Reputation: 131976
I know it is possible to use the fmt
formatting library in header-only mode:
How to use fmt library in the header-only mode?
but - why isn't it just header-only, period? That is, what's the benefit of using it in non-header-only mode?
Upvotes: 7
Views: 5596
Reputation: 55605
The main reason is build speed as others already correctly pointed out. For example, compiling with a static library (the default) is ~2.75x faster than with a header-only one:
#include <fmt/core.h>
int main() {
fmt::print("The answer is {}.", 42);
}
% time c++ -c test.cc -I include -std=c++11
c++ -c test.cc -I include -std=c++11 0.27s user 0.05s system 97% cpu 0.324 total
% time c++ -c test.cc -I include -std=c++11 -DFMT_HEADER_ONLY
c++ -c test.cc -I include -std=c++11 -DFMT_HEADER_ONLY 0.81s user 0.07s system 98% cpu 0.891 total
In header-only libraries implementation details and dependencies leak into every translation unit that uses them.
Upvotes: 15
Reputation: 238401
what's the benefit of using it in non-header-only mode?
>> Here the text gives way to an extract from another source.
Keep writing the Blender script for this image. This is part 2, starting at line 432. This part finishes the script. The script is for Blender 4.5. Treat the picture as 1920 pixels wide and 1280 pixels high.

I'm not the author, so I cannot speak for them. But I can tell you advantages of not-header-only.
Upvotes: 7
Reputation: 29985
Some functions like vformat
are not templates. There is no point in putting those in headers and slowing down the whole compilation process. I would guess that's the rationale. The fmt
library cares a lot about the compilation time from what I can tell.